Das Beispiel zeigt, dass KI-generierte Videos verwendet werden können, um Desinformation zu verbreiten, welche ernstzunehmende Konsequenzen mit sich bringt. In Zukunft können solche Fälle öfters auftreten, vor allem durch die Verbesserung der Qualität der Deepfakes. Die politischen Komplikationen, die dadurch entstehen könnten, sind verheerend.
Manipulation durch Deepfakes im Wahlkampf
Doch auch im Wahlkampf können Deepfakes zum Einsatz kommen, vor allem zur Diskreditierung politischer Gegner, wie etwa im US-Wahlkampf 2024. Ein weiteres, durchaus aktuelles Beispiel ist ein Audio-Deepfake in Form eines Telefonanrufs. Darin werden US-Bürger von einem Audio-Deepfake der Stimme des US-Präsidenten Biden dazu aufgefordert, nicht wählen zu gehen. Auch Dr. Jutta Jahnel vom Karlsruher Institut für Technikfolgenabschätzung und Risikoanalyse, die die EU in Deepfake-Belangen berät, hat uns in einem Interview bestätigt, dass im kommenden EU- und US-Wahlkampf Potenzial für den Einsatz von Deepfake besteht.
Vertrauensverlust in authentische Inhalte
Ein weiteres Problem, das sich aktuell noch unter dem Radar der Bevölkerung befindet, ist, laut Jahnel, der Vertrauensverlust in echte Inhalte. So hat beispielsweise ein Video des Präsidenten in Gabun beinahe einen Militärputsch ausgelöst, da die Bevölkerung dessen Glaubwürdigkeit angezweifelt hat. Auch das Phänomen der “Lügnerdividende” entsteht dadurch. Man stelle sich vor, eine Politikerin oder ein Politiker ist in einen Skandal im Zusammenhang mit einem belastenden Video verwickelt. In Zukunft könnte es viel einfacher werden, zu behaupten es handle sich dabei um ein gefälschtes Deepfake. Das Original wird als Deepfake ausgegeben.
Und wie kann man das Problem lösen?
Lösungsansätze der Deepfakeproblematik werden sowohl von Experteninnen und Experten als auch von der EU gesucht. Ein möglicher Ansatz ist das Verbot der Erstellung von Deepfakes durchzusetzen. Doch diese Umsetzung erweist sich als äußerst schwierig, da in unserer Demokratie Meinungs- und Kunstfreiheit herrschen. Aufgrund dessen werden andere Lösungsansätze, wie beispielsweise die Kennzeichnungspflicht diskutiert. Diese ist auch im “AI-Act” der EU, welcher im März 2024 beschlossen worden ist, vorgesehen. Zudem muss auch auf eine verstärkte Medienkompetenz der Bevölkerung in diesem Zusammenhang gesetzt werden. Es wäre von elementarer Bedeutung die Deepfakeproblematik im Schulunterricht intensiver zu behandeln. Jahnel zeigt diesbezüglich allerdings auf, dass die Politik die Verantwortung nicht zur Gänze auf die Medienkompetenz der Bevölkerung schieben darf und auch selbst tätig werden soll.

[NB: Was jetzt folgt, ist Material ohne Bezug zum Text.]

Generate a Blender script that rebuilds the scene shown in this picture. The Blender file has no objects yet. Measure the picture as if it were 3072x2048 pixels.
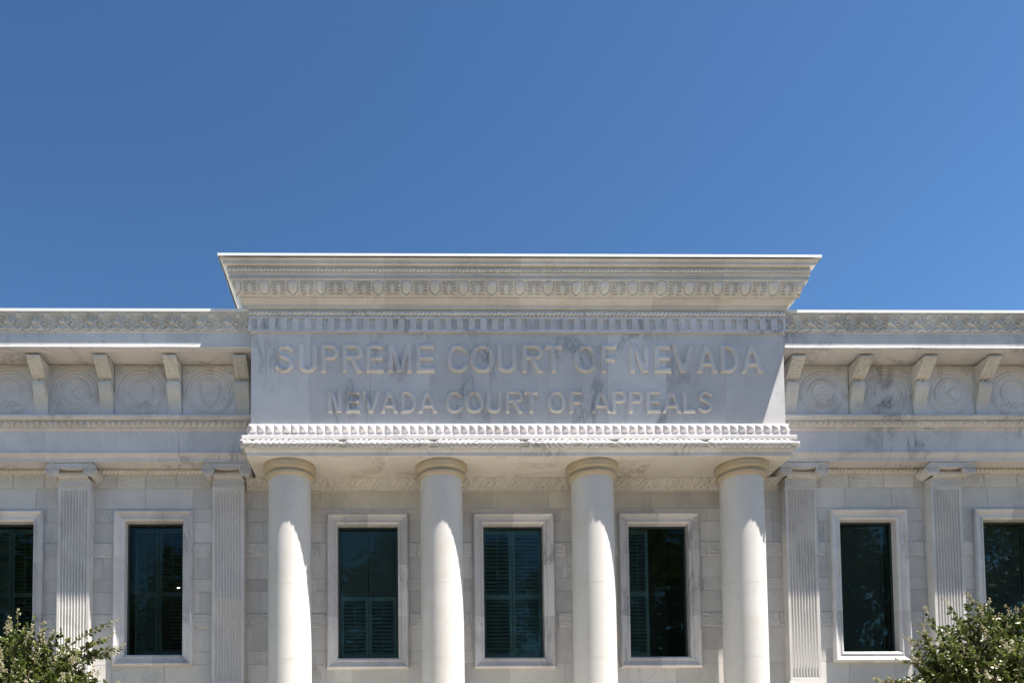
import bpy, math, random
import numpy as np
from mathutils import Vector, Matrix
R = math.radians
scene = bpy.context.scene
COL = scene.collection

# ------------------------------------------------------------------ camera
cam_d = bpy.data.cameras.new('camera'); cam = bpy.data.objects.new('camera', cam_d); COL.objects.link(cam)
cam_d.sensor_fit = 'HORIZONTAL'; cam_d.sensor_width = 36.0
cam_d.lens = 2430.0 / 3072.0 * 36.0
cam_d.shift_x = (1536.0 - 1253.6) / 3072.0
cam_d.shift_y = (2266.6 - 1024.0) / 3072.0
cam_d.clip_end = 3000; cam_d.clip_start = 0.1
cr = Vector((0.99985042, -0.01559705, -0.00747411)); cu = Vector((0.00672225, -0.04771356, 0.99883844)); cf = Vector((0.01593555, 0.99873928, 0.04760157))
cam.matrix_world = Matrix(((cr.x, cu.x, -cf.x, -2.0384), (cr.y, cu.y, -cf.y, -14.8), (cr.z, cu.z, -cf.z, 1.6), (0, 0, 0, 1)))
scene.camera = cam

# ------------------------------------------------------------------ light
SUN = Vector((0.33, -0.176, 1.0)).normalized()
SUN_EL = math.asin(SUN.z); SUN_ROT = math.atan2(SUN.x, SUN.y)
world = bpy.data.worlds.new('World'); scene.world = world; world.use_nodes = True
wn = world.node_tree.nodes; wl = world.node_tree.links; wn.clear()
wo = wn.new('ShaderNodeOutputWorld'); wb = wn.new('ShaderNodeBackground'); ws = wn.new('ShaderNodeTexSky')
ws.sky_type = 'NISHITA'; ws.sun_disc = False; ws.sun_elevation = SUN_EL; ws.sun_rotation = SUN_ROT
ws.altitude = 600; ws.air_density = 1.0; ws.dust_density = 0.3; ws.ozone_density = 5.0
wb.inputs['Strength'].default_value = 0.05
wg = wn.new('ShaderNodeGamma'); wg.inputs[1].default_value = 1.75; wl.new(ws.outputs[0], wg.inputs[0])
wx = wn.new('ShaderNodeMix'); wx.data_type = 'RGBA'; wx.blend_type = 'MULTIPLY'; wx.inputs[0].default_value = 1.0; wx.inputs[7].default_value = (0.615, 0.53, 0.355, 1)
wl.new(wg.outputs[0], wx.inputs[6]); wl.new(wx.outputs[2], wb.inputs['Color']); wl.new(wb.outputs[0], wo.inputs[0])
sd = bpy.data.lights.new('sun', 'SUN'); sd.energy = 5.0; sd.angle = R(0.53); sd.color = (1.0, 0.93, 0.83)
so = bpy.data.objects.new('sun', sd); COL.objects.link(so); so.rotation_euler = SUN.to_track_quat('Z', 'Y').to_euler(); so.location = (6, -4, 20)
scene.view_settings.view_transform = 'Standard'; scene.view_settings.look = 'None'
scene.view_settings.exposure = 1.74; scene.view_settings.gamma = 1.0
scene.cycles.max_bounces = 8; scene.cycles.diffuse_bounces = 5

# ------------------------------------------------------------------ helpers
def tag(o, label=None, cat=None, group=None, kind=None):
    if label: o['label'] = label
    if cat: o['category'] = cat
    if group: o['group'] = group
    if kind: o['kind'] = kind
    return o
def empty(name, loc=(0, 0, 0)):
    o = bpy.data.objects.new(name, None); COL.objects.link(o); o.location = loc; return o
rnd = random.Random(7)

class MB:
    """collects faces of one mesh; every face carries the tint of the stone slab it belongs to"""
    def __init__(s): s.v = []; s.f = []; s.t = []; s.cur = (0.5, 0.0, 0.5)
    def slab(s, var=1.0): s.cur = (0.5 + (rnd.random() - 0.5) * var, rnd.random(), rnd.random()); return s
    def add(s, vs, fs):
        b = len(s.v); s.v.extend(vs); s.f.extend([tuple(b + i for i in f) for f in fs]); s.t.extend([s.cur] * len(fs))
    def box(s, x0, x1, y0, y1, z0, z1):
        vs = [(x, y, z) for z in (z0, z1) for y in (y0, y1) for x in (x0, x1)]
        s.add(vs, [(0, 2, 3, 1), (4, 5, 7, 6), (0, 1, 5, 4), (2, 6, 7, 3), (0, 4, 6, 2), (1, 3, 7, 5)])
    def run(s, prof, x0, x1, caps=True, step=None):
        """prof: (y,z) list, top to bottom, extruded along x"""
        n = len(prof); k = 1 if not step else max(1, int(round((x1 - x0) / step)))
        for q in range(k):
            a = x0 + (x1 - x0) * q / k; b = x0 + (x1 - x0) * (q + 1) / k
            if step: s.slab(); b -= 0.002 * (q < k - 1)
            vs = [(a, y, z) for y, z in prof] + [(b, y, z) for y, z in prof]
            fs = [(i, i + 1, n + i + 1, n + i) for i in range(n - 1)]
            s.add(vs, fs)
            if caps or step: s.add(vs, [tuple(range(n))[::-1], tuple(range(n, 2 * n))])
    def uwrap(s, prof, hw, y0, back, step=None):
        """prof: (o,z) offsets out of a block of half width hw and front y0; mitred round both corners"""
        n = len(prof)
        rows = []
        for o, z in prof: rows.append([(-hw - o, back, z), (-hw - o, y0 - o, z), (hw + o, y0 - o, z), (hw + o, back, z)])
        for i in range(n - 1):
            a, b = rows[i], rows[i + 1]
            for c in (0, 2): s.add([a[c], b[c], b[c + 1], a[c + 1]], [(0, 1, 2, 3)])
        k = 1 if not step else int(round(2 * hw / step))
        for q in range(k):
            if step: s.slab()
            g = 0.0012 * (k > 1)
            for i in range(n - 1):
                pa, pb = prof[i], prof[i + 1]
                def X(o, q, sgn):
                    t = -hw + 2 * hw * q / k
                    if q == 0: return -hw - o
                    if q == k: return hw + o
                    return t + sgn * g
                s.add([(X(pa[0], q, 1), y0 - pa[0], pa[1]), (X(pb[0], q, 1), y0 - pb[0], pb[1]), (X(pb[0], q + 1, -1), y0 - pb[0], pb[1]), (X(pa[0], q + 1, -1), y0 - pa[0], pa[1])], [(0, 1, 2, 3)])
    def lathe(s, prof, cx, cy, n=64):
        vs = [(cx + r * math.cos(2 * math.pi * k / n), cy + r * math.sin(2 * math.pi * k / n), z) for r, z in prof for k in range(n)]
        m = len(prof)
        s.add(vs, [(i * n + k, (i + 1) * n + k, (i + 1) * n + (k + 1) % n, i * n + (k + 1) % n) for i in range(m - 1) for k in range(n)])
    def grid(s, P, flip=False):
        """P array (nv,nu,3)"""
        nv, nu = P.shape[:2]
        vs = [tuple(p) for p in P.reshape(-1, 3).tolist()]
        fs = []
        for j in range(nv - 1):
            for i in range(nu - 1):
                a = j * nu + i; q = (a, a + nu, a + nu + 1, a + 1)
                fs.append(q[::-1] if flip else q)
        s.add(vs, fs)
    def tube(s, pts, rad, n=8):
        pts = [Vector(p) for p in pts]; rings = []
        up = Vector((0, 0, 1))
        for i, p in enumerate(pts):
            d = (pts[min(i + 1, len(pts) - 1)] - pts[max(i - 1, 0)]).normalized()
            a = d.cross(up)
            if a.length < 1e-3: a = d.cross(Vector((1, 0, 0)))
            a.normalize(); b = d.cross(a)
            r = rad[i] if hasattr(rad, '__len__') else rad
            rings.append([tuple(p + a * (r * math.cos(2 * math.pi * k / n)) + b * (r * math.sin(2 * math.pi * k / n))) for k in range(n)])
        vs = [q for r_ in rings for q in r_]
        fs = [(i * n + k, i * n + (k + 1) % n, (i + 1) * n + (k + 1) % n, (i + 1) * n + k) for i in range(len(pts) - 1) for k in range(n)]
        fs += [tuple(range(n))[::-1], tuple(range((len(pts) - 1) * n, len(pts) * n))]
        s.add(vs, fs)
    def blob(s, c, rx, ry, rz, rot=0.0, n=8, m=5):
        ca, sa = math.cos(rot), math.sin(rot); vs = []
        for j in range(m + 1):
            th = math.pi * j / m
            for k in range(n):
                ph = 2 * math.pi * k / n
                x = rx * math.cos(th); y = ry * math.sin(th) * math.cos(ph); z = rz * math.sin(th) * math.sin(ph)
                vs.append((c[0] + x * ca - z * sa, c[1] + y, c[2] + x * sa + z * ca))
        s.add(vs, [(j * n + k, j * n + (k + 1) % n, (j + 1) * n + (k + 1) % n, (j + 1) * n + k) for j in range(m) for k in range(n)])
    def build(s, name, mat, parent=None, smooth=None, label=None):
        me = bpy.data.meshes.new(name); me.from_pydata(s.v, [], s.f); me.validate(); me.update()
        if len(me.polygons) == len(s.t):
            at = me.attributes.new('tint', 'FLOAT_COLOR', 'FACE')
            at.data.foreach_set('color', np.array([(a, b, c, 1.0) for a, b, c in s.t], dtype=np.float32).ravel())
        if smooth is not None:
            me.shade_smooth(); me.set_sharp_from_angle(angle=R(smooth))
        me.materials.append(mat)
        o = bpy.data.objects.new(name, me); COL.objects.link(o)
        if parent: o.parent = parent
        if label: o['label'] = label
        return o

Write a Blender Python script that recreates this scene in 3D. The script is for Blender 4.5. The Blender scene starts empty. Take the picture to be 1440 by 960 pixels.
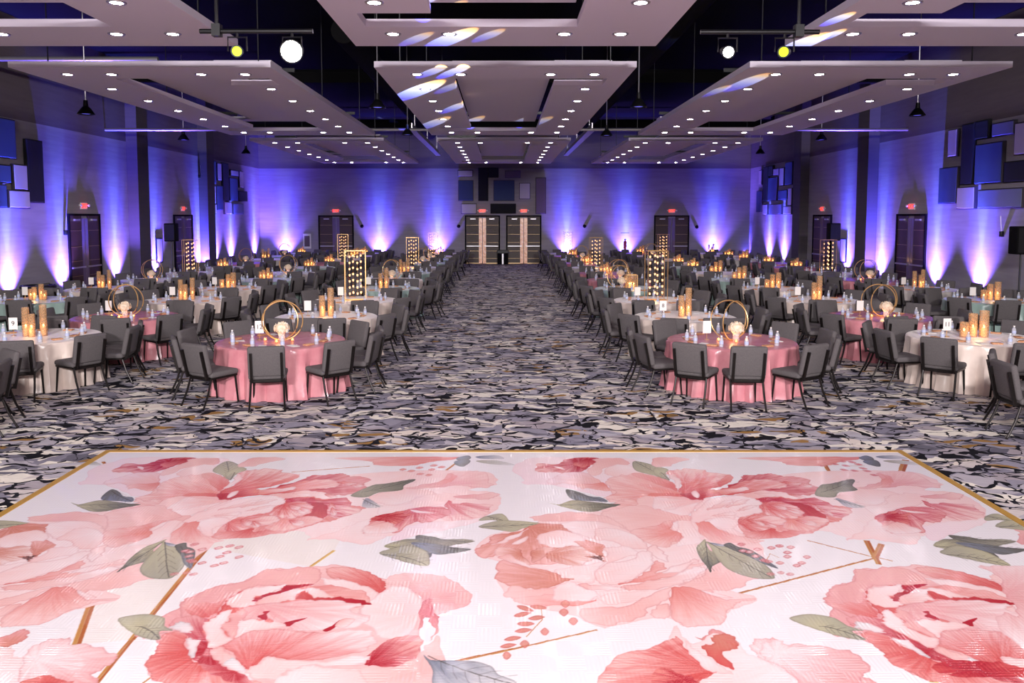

Schlussendlich wird es wohl eine Kombination dieser Lösungsansätze brauchen, um politische Desinformation, die von Deepfakes ausgeht, effektiv zu bekämpfen. Nur so ist es möglich, den politischen Diskurs vor einer Überflutung von Falschinformation zu bewahren und, letztendlich, auch unsere Demokratie zu schützen.